▶ _TASK REQUIREMENTS_
Lift out, unaltered, the lines of the material below between the line holding "Keep writing the" and the line holding "i += 1; place_pen(pen_navy, x+random.uniform(-.003,.003), 'dark", counting both.

▶ _ENTRIES SUPPLIED_
----------------

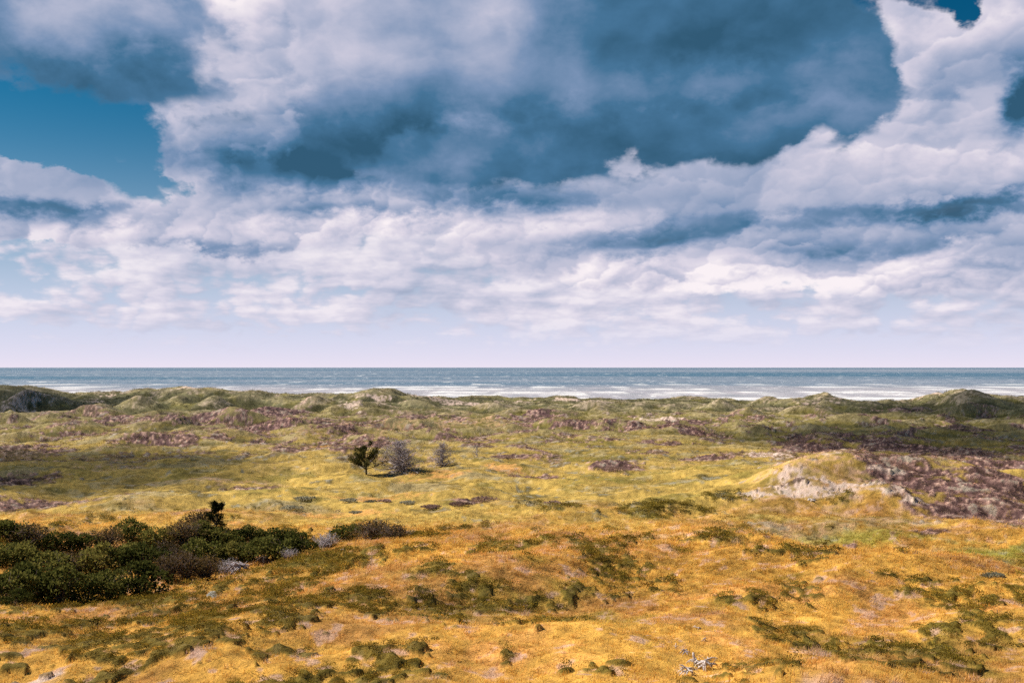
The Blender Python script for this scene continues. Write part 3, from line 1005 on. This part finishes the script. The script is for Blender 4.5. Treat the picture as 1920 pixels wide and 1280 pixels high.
def choose(dens):
    """random points of the land at a density per square metre"""
    pr = np.where(inview, dens * cell, 0)
    k = np.nonzero(rng.random(len(pr)) < pr)[0]
    jx = gx[k] + (rng.random(len(k)) - .5) * 1.07e-3 * gy[k]
    jy = gy[k] + (rng.random(len(k)) - .5) * dYr[np.clip(k // NC, 0, NR - 1)]
    return k, np.stack([jx, jy, gz[k]], -1)


def sow(name, label, cat, dens, size, protos, vary=0.25, warm=None, tilt=0.12, gain=1.0):
    k, P = choose(dens)
    n = len(k)
    yaw = rng.normal(0, 0.7, n)
    rot = np.stack([rng.normal(0, tilt, n), rng.normal(0, tilt, n), yaw], -1)
    s = size[k] * rng.uniform(.5, 1.5, n)
    scl = np.stack([s, s, s * rng.uniform(.75, 1.25, n)], -1)
    t = cov[k] * gain * (1 + rng.normal(0, vary, n))[:, None]
    if warm is not None:
        t = t + (warm[None, :] - t) * (rng.random(n) ** 3 * (1 - 0.85 * hollow[k]))[:, None]
    scatter(name, label, cat, P, rot, scl, np.clip(t, .004, .8), rng.integers(0, len(protos), n), protos)
    return n


veg = (1 - m_sand * 0.93)
nearY = (1 - sstep(80, 128, gy)) * (gy > 30)
counts = {}
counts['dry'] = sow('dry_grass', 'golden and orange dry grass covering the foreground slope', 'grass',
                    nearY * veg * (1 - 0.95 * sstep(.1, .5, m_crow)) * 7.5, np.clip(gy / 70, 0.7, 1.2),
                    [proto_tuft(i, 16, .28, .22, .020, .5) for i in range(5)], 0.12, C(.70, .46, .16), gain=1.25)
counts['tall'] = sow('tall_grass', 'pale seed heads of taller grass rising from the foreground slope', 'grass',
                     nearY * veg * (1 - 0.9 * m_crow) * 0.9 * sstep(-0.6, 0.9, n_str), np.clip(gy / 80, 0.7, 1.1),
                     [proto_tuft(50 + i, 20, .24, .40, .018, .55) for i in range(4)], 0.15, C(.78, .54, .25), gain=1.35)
nearC = (1 - sstep(110, 150, gy)) * (gy > 30)
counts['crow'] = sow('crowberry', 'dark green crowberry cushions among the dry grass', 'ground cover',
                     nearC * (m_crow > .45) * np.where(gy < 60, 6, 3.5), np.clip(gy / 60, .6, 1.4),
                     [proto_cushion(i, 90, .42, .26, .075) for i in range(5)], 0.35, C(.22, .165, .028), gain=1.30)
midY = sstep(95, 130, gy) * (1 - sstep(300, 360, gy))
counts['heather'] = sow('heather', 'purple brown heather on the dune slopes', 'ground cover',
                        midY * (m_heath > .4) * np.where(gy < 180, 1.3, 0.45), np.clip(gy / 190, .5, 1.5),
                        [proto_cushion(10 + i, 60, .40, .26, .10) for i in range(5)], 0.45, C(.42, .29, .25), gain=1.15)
counts['meadow'] = sow('meadow_grass', 'yellow green grass of the valley between the dunes', 'grass',
                       midY * veg * (1 - .8 * m_heath) * 0.35, np.clip(gy / 110, 1.0, 2.2),
                       [proto_tuft(20 + i, 16, .34, .13, .03, .5) for i in range(4)], 0.30, C(.46, .36, .14), gain=1.25)
farY = sstep(300, 360, gy) * (1 - sstep(590, 620, gy))
counts['marram'] = sow('marram_grass', 'grey green marram grass on the coastal dunes', 'grass',
                       farY * veg * .10, np.clip(gy / 150, 1.8, 3.4),
                       [proto_tuft(30 + i, 16, .34, .16, .04, .4) for i in range(4)], 0.35, C(.22, .19, .105), gain=1.05)
print('ground plants', counts)

# ------------------------------------------------------------------ shrubs and trees
def empty(name, loc, rz=0.0, s=1.0):
    o = link(bpy.data.objects.new(name, None))
    o.location = loc
    o.rotation_euler = (0, 0, rz)
    o.scale = (s, s, s) if not isinstance(s, (tuple, list)) else s
    o.empty_display_size = 0.2
    return o


def part(name, me, parent):
    return link(bpy.data.objects.new(name, me), parent)


def shrub_meshes(seed, n_leaf, leaf_mat, wood_mat, ls=0.15, bare=False):
    """a shrub one metre high and about 1.7 m wide, as (stems, foliage)"""
    r = random.Random(seed)
    lobes = []
    for i in range(11):
        a, q = r.uniform(0, 6.283), .62 * math.sqrt(r.random())
        rad = r.uniform(.20, .36)
        z = max(.14, (1.0 - rad) * (1.0 - (q / .85) ** 2) * r.uniform(.7, 1.0))
        lobes.append((Vector((q * math.cos(a), q * math.sin(a), z)), rad))
    stems = []
    for c, q in lobes:
        for _ in range(2 if not bare else 5):
            b = Vector((r.gauss(0, .12), r.gauss(0, .12), -.08))
            e = c + Vector((r.gauss(0, q * .5), r.gauss(0, q * .5), r.gauss(0, q * .4) + (.2 * q if bare else 0)))
            d = e - b
            path = limb(b, d * 1.0 + Vector((0, 0, .2)), d.length, .022, .006, r, .12, 0, 5)
            stems.append(path)
            for _ in range(3 if not bare else 8):
                p0, _r = path[r.randint(2, 5)]
                stems.append(limb(p0, Vector((r.gauss(0, 1), r.gauss(0, 1), r.uniform(.2, 1.2))), r.uniform(.15, .34), .008, .003, r, .2, .05, 3))
    P, D, S = [], [], []
    for _ in range(n_leaf):
        c, q = r.choice(lobes)
        v = Vector((r.gauss(0, 1), r.gauss(0, 1), r.gauss(.25, 1))).normalized()
        k = r.uniform(.70, 1.10)
        p = c + v * q * k
        if p.z < .03:
            continue
        P.append(p)
        D.append(v * .6 + Vector((r.gauss(0, .6), r.gauss(0, .6), .35 + r.gauss(0, .4))))
        S.append(r.random())
    return tube_mesh('shrub_stems', stems, wood_mat, 4), leaves('shrub_foliage', P, D, ls, ls * .55, leaf_mat, r, S)


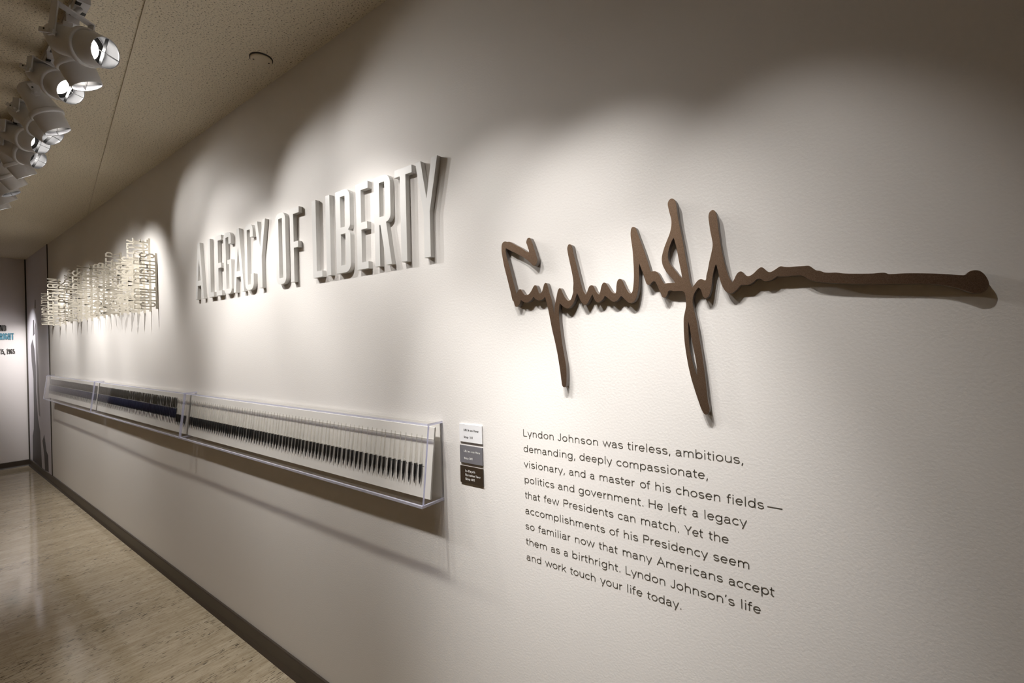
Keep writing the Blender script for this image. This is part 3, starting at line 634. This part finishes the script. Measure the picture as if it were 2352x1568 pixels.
def place_pen(proto, x, lab, group, dz=0):
    o = proto if id(proto) not in used else copy_tree(proto)
    used.add(id(proto))
    z = 1.071+dz; u = board_u(z)+.0066
    m = Matrix.Translation((x, -u, z)) @ PEN_ROT @ Matrix.Rotation(random.uniform(-.018,.018), 4, 'Y')
    o.matrix_world = m
    tag(o, lab, 'pen', group)
for i in range(74):
    place_pen(pen_black, -1.163-PITCH*i+random.uniform(-.003,.003), 'black pen with clear barrel, %s from the right end of the nearest case' % ordinal(i+1), 'black pens in the nearest case')
x = -3.25
for i in range(6):
    place_pen(pen_black, x, 'black pen with clear barrel, %s from the right end of the middle case' % ordinal(i+1), 'black pens at the right end of the middle case'); x -= PITCH
i = 0
while x > -5.235:
    i += 1; place_pen(pen_navy, x+random.uniform(-.003,.003), 'navy pen with smoky barrel, %s navy one from the right in the middle case' % ordinal(i), 'navy pens in the middle case', .003); x -= PITCH
x = -5.31; i = 0
while x > -7.29:
    i += 1; place_pen(pen_navy, x+random.uniform(-.003,.003), 'dark pen with smoky barrel, %s from the right in the far left case' % ordinal(i), 'dark pens in the far left case', .003); x -= PITCH

# ------------------------------------------------------------------ word-fin sculpture
SB = .105; GB = block_glyphs(SB)
FINS = [(-3.858,1.837,2.207,'CIVIL RIGHTS'), (-3.992,1.827,2.330,'FOOD FOR PEACE'), (-4.122,1.822,2.333,'CONSUMER SAFETY'),
 (-4.255,1.822,2.230,'FAIR HOUSING'), (-4.378,1.839,2.242,'PUBLIC MEDIA'), (-4.519,1.834,2.236,'HEAD START'), (-4.675,1.839,2.321,'CLEAN WATER'),
 (-4.773,1.837,2.250,'MEDICARE'), (-4.908,1.852,2.266,'CLEAN AIR'), (-5.040,1.846,2.270,'RURAL POWER'), (-5.183,1.840,2.283,'EDUCATION'),
 (-5.380,1.842,2.262,'OPEN COLLEGES'), (-5.596,1.833,2.323,'WAR ON POVERTY'), (-5.790,1.846,2.300,'THE ARTS'), (-5.995,1.843,2.327,'VOTING RIGHTS'),
 (-6.120,1.840,2.290,'NATIONAL PARK'), (-6.420,1.846,2.262,'SAFE ROADS'), (-6.690,1.842,2.250,'SCHOOL MEALS'), (-6.947,1.834,2.341,'PROTECTION'),
 (-7.295,1.852,2.208,'IMMIGRATION')]
FIN_NOTE = {'CIVIL RIGHTS': 'cream word fin reading CIVIL RIGHTS, nearest end of the wall sculpture', 'IMMIGRATION': 'cream word fin reading IMMIGRATION, at the far end by the corner',
 'EDUCATION': 'cream word fin reading EDUCATION, near the middle of the wall sculpture'}
FINS = [f + (FIN_NOTE.get(f[3]) or 'cream word fin, %s of twenty counted from the near end of the sculpture' % ordinal(i+1),) for i, f in enumerate(FINS)]
for X, z0, z1, word, lab in FINS:
    r = empty('word_fin', (X, 0, z0)); tag(r, lab, 'word fin', 'cut-out word fins of the wall sculpture')
    MB().box((-.004, -.013, -.012), (.004, 0, z1-z0+.006)).build('spine', M['fin'], r)
    mb = MB()
    lo, hi = extents(word, GB, 0); cap = .090; k = (z1-z0)/(hi-lo+SB)
    x = 0
    for ch in word:
        adv, st = GB[ch]
        for q in st:
            ribbon(mb, [((x+p[0]-lo+SB/2)*k, p[1]) for p in q] if False else [((x+p[0]-lo+SB/2)*k/cap, p[1]) for p in q], SB, lambda a, b, d: Vector((-.003+d, -.012-b*cap, a*cap)), .006)
        x += adv
    mb.build('lettering', M['fin'], r)

# ------------------------------------------------------------------ far end: mural panel and wall lettering
mu = empty('wall_mural', (-9.03, 0, .084)); tag(mu, 'pale photo mural panel with grey standing figures in the far corner', 'mural')
MB().box((.002,-.004,0), (1.425,0,2.73)).build('print_panel', M['mural'], mu)
def silhouette(name, pts, m, y=.0045):
    me = extruded(name, [[(a, b) for a, b in pts]], .001, [m], .0001)
    o = link(name, me, mu, loc=(0, -.0041, 0)); return o
# figures in line, seen along the panel
silhouette('printed_figure', [(.25,1.55),(.28,1.34),(.38,1.11),(.36,.70),(.32,.44),(.22,.34),(.20,.01),(.83,.0),(.81,.08),(.78,.29),(.75,.45),(.62,.61),(.54,.94),(.56,1.28),(.49,1.51),(.38,1.63)][::-1], M['mural_dark'])
silhouette('printed_figure', [(.90,.35),(1.02,.44),(1.13,.25),(1.23,.21),(1.24,.01),(1.02,.0),(.99,.18)], M['mural_dark'])
silhouette('printed_head', [(.45,1.88),(.51,1.88),(.54,1.70),(.42,1.67)], M['mural_dark'])
silhouette('printed_head', [(.61,2.14),(.67,2.13),(.66,2.02),(.57,2.03)], M['mural_mid'])
silhouette('printed_coat', [(.58,1.86),(.66,1.80),(.70,1.45),(.74,1.05),(.78,.64),(.70,.66),(.62,1.0),(.60,1.4)][::-1], M['mural_mid'])
def far_text(word, y0, y1, zb, cap, m, s, lab):
    mb = MB(); G = block_glyphs(s); lo, hi = extents(word, G, 0); k = (y1-y0)/(hi-lo+s)/cap
    x = 0; org = Vector((XF, y0, zb))
    for ch in word:
        adv, st = G[ch]
        for q in st: ribbon(mb, [((x+p[0]-lo+s/2)*k, p[1]) for p in q], s*.9, lambda a, b, d: Vector((d, a*cap, b*cap)), .006)
        x += adv
    o = mb.build('wall_lettering', m); o.location = org; tag(o, lab, 'wall text')
far_text('ND', -.252, -.196, 1.836, .080, M['ink_dark'], .15, 'dark condensed letters ND high on the far end wall')
far_text('RIGHT', -.255, -.124, 1.722, .086, M['teal'], .15, 'teal condensed word RIGHT on the far end wall')
far_text('15, 1965', -.256, -.124, 1.530, .066, M['ink_dark'], .15, 'dark condensed date 15, 1965 on the far end wall')

# ------------------------------------------------------------------ ceiling cover plate
pc = empty('ceiling_plate', (-2.055, -.120, ZC)); tag(pc, 'round blank cover plate with two screws on the stippled ceiling', 'cover plate')
MB().lathe([(0,-.012),(.040,-.012),(.043,-.009),(.043,-.002),(.041,0),(0,0)], 32).build('plate_disc', M['plate'], pc)
MB().lathe([(.043,-.0045),(.0465,-.0045),(.0465,0),(.043,0)], 32, close=True).build('shadow_gap_ring', M['groove'], pc)  # solid dark ring stands in for the shadowed gap around the plate
for sx in (-.030, .030):
    MB().lathe([(0,-.0136),(.003,-.0136),(.0036,-.012),(0,-.012)], 10, c=(sx*.35, sx*.93, 0)).build('screw', M['groove'], pc)

# ------------------------------------------------------------------ lighting track and spotlights
YT = -.683
tr = empty('lighting_track', (-3.4, YT, ZC)); tag(tr, 'long white lighting track running along the ceiling above the wall', 'lighting track')
MB().box((-5.4,-.020,-.018), (4.2,.020,0)).build('channel', M['track'], tr)
for y in (-.011, .005):
    MB().box((-5.4,y,-.0185), (4.2,y+.006,-.0175)).build('slot', M['groove'], tr)

def cyl_between(mb, a, b, r, seg=10):
    a, b = Vector(a), Vector(b); d = b-a; q = d.to_track_quat('Z', 'Y').to_matrix().to_4x4(); q.translation = a
    t = MB().lathe([(0,0),(r,0),(r,d.length),(0,d.length)], seg)
    mb.add([q @ v for v in t.v], t.f, 0, True)
HEAD = {}
def head_meshes():
    def me(mb, mats):
        o = mb.build('tmp', mats); d = o.data; bpy.data.objects.remove(o); return d
    HEAD['body'] = me(MB().lathe([(0,-.132),(.026,-.132),(.034,-.129),(.044,-.118),(.047,-.110),(.0475,-.06),(.050,-.045),(.056,-.014),(.056,-.004),(.050,-.004)], 32), [M['white_metal']])
    HEAD['ring'] = me(MB().lathe([(.050,-.010),(.0605,-.010),(.063,-.006),(.063,.006),(.0605,.010),(.052,.010)], 36, close=True), [M['white_metal']])
    HEAD['snoot'] = me(MB().lathe([(.0555,.006),(.0540,.040),(.0500,.078),(.0485,.079),(.0478,.078)], 36), [M['white_metal']])
    HEAD['lining'] = me(MB().lathe([(.0476,.077),(.0512,.040),(.0520,.008)], 36), [M['inner']])
    HEAD['lamp'] = me(MB().lathe([(0,.004),(.022,.0035),(.038,.001)], 28), [M['lamp']])
    HEAD['reflector'] = me(MB().lathe([(.038,.001),(.040,.004),(.0525,.008)], 36), [M['black']])
    mb = MB(); mb.box((-.0478,-.0006,.062), (.0478,.0006,.075)); mb.box((-.0006,-.0478,.062), (.0006,.0478,.075))
    HEAD['baffle'] = me(mb, [M['black']])
head_meshes()
def spotlight(ring, d, watts, cone, lab, group='track spotlights'):
    ring = Vector(ring); d = Vector(d).normalized()
    p = d.cross(Vector((0,0,1))).normalized()             # yoke axis
    piv = ring - d*.072
    root = empty('track_spotlight', (piv.x, YT, ZC-.018)); tag(root, lab, 'spotlight', group)
    base = root.location.copy()
    H = Matrix((p, d.cross(p), d)).transposed().to_4x4(); H.translation = ring-base
    for n in ('body', 'ring', 'snoot', 'lining', 'lamp', 'reflector', 'baffle'):
        link({'body':'lamp_housing','ring':'flange','lamp':'lamp_face','baffle':'cross_baffle'}.get(n, n), HEAD[n], root, mat=H)
    # adapter under the track with a dark notch
    ad = MB().box((-.048,-.018,-.026), (.048,.018,0)).build('adapter', M['white_metal'], root)
    nm = MB().box((.016,-.0185,-.0265), (.038,-.004,-.020)); nm.box((-.040,.004,-.0265), (-.020,.0185,-.020)); nm.build('notch', M['black'], ad)
    # yoke: stem, bridge and two arms reaching the pivots
    top = Vector((0, 0, -.026)); yk = MB()
    brz = max(-.055, (piv-base).z + .052)
    br = Vector(((piv-base).x*.6, (piv-base).y*.6, brz))
    cyl_between(yk, top, br, .009)
    a0, a1 = br - p*.060, br + p*.060
    yk.bar(a0 - p*.003, a1 + p*.003, p.cross(Vector((0,0,1))), .026, .005)
    P = piv-base
    for s_, a in ((-1, a0), (1, a1)):
        yk.bar(a, P + p*(s_*.060) - Vector((0,0,.012)), p.cross((P-br) if (P-br).length > .01 else d), .026, .005)
    yk.build('yoke', M['white_metal'], root)
    for s_ in (-1, 1):
        kb = MB(); cyl_between(kb, P + p*(s_*.046), P + p*(s_*.070), .008)
        kb.build('pivot_knob', M['white_metal'], root)
        # locking lever with a small dark screw
        lv = MB(); q = P + p*(s_*.066); e = q - d*.040 + Vector((0,0,-.006))
        lv.bar(q + d*.018, e, d.cross(p), .016, .005); lo = lv.build('lever', M['white_metal'], root)
        sc = MB(); cyl_between(sc, q + p*(s_*.0026) - d*.018, q + p*(s_*.0034) - d*.018, .0035, 8); sc.build('screw', M['black'], lo)
    li = bpy.data.lights.new('spot_beam', 'SPOT'); li.energy = watts; li.color = LAMP_COLOR; li.spot_size = R(cone); li.spot_blend = 1.0; li.shadow_soft_size = .022
    lo = bpy.data.objects.new('spot_beam', li); COL.objects.link(lo); lo.parent = root
    B = Matrix((p, -(d.cross(p)), -d)).transposed().to_4x4(); B.translation = ring - base + d*.012
    lo.matrix_local = B
    return root
for ring, d, w, cone, lab in LAMPS: spotlight(ring, d, w, cone, lab)
for ring, tgt, w, cone, lab in LAMPS_OFF:
    spotlight(ring, Vector(tgt)-Vector(ring), w, cone, lab, 'track spotlights out of the picture')
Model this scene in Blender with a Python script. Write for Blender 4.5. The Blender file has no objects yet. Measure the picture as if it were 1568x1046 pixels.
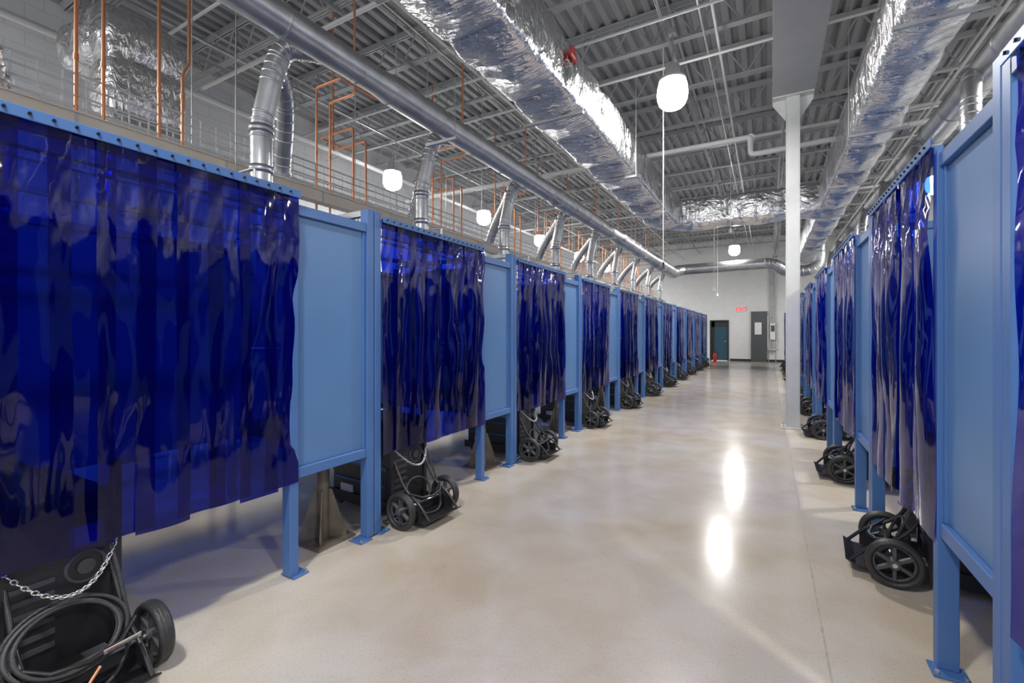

----------------

▶ _THE RESPONSE_
Keep writing the Blender script for this image. This is part 3, starting at line 634. This part finishes the script. Measure the picture as if it were 2352x1568 pixels.
def place_pen(proto, x, lab, group, dz=0):
    o = proto if id(proto) not in used else copy_tree(proto)
    used.add(id(proto))
    z = 1.071+dz; u = board_u(z)+.0066
    m = Matrix.Translation((x, -u, z)) @ PEN_ROT @ Matrix.Rotation(random.uniform(-.018,.018), 4, 'Y')
    o.matrix_world = m
    tag(o, lab, 'pen', group)
for i in range(74):
    place_pen(pen_black, -1.163-PITCH*i+random.uniform(-.003,.003), 'black pen with clear barrel, %s from the right end of the nearest case' % ordinal(i+1), 'black pens in the nearest case')
x = -3.25
for i in range(6):
    place_pen(pen_black, x, 'black pen with clear barrel, %s from the right end of the middle case' % ordinal(i+1), 'black pens at the right end of the middle case'); x -= PITCH
i = 0
while x > -5.235:
    i += 1; place_pen(pen_navy, x+random.uniform(-.003,.003), 'navy pen with smoky barrel, %s navy one from the right in the middle case' % ordinal(i), 'navy pens in the middle case', .003); x -= PITCH
x = -5.31; i = 0
while x > -7.29:
    i += 1; place_pen(pen_navy, x+random.uniform(-.003,.003), 'dark pen with smoky barrel, %s from the right in the far left case' % ordinal(i), 'dark pens in the far left case', .003); x -= PITCH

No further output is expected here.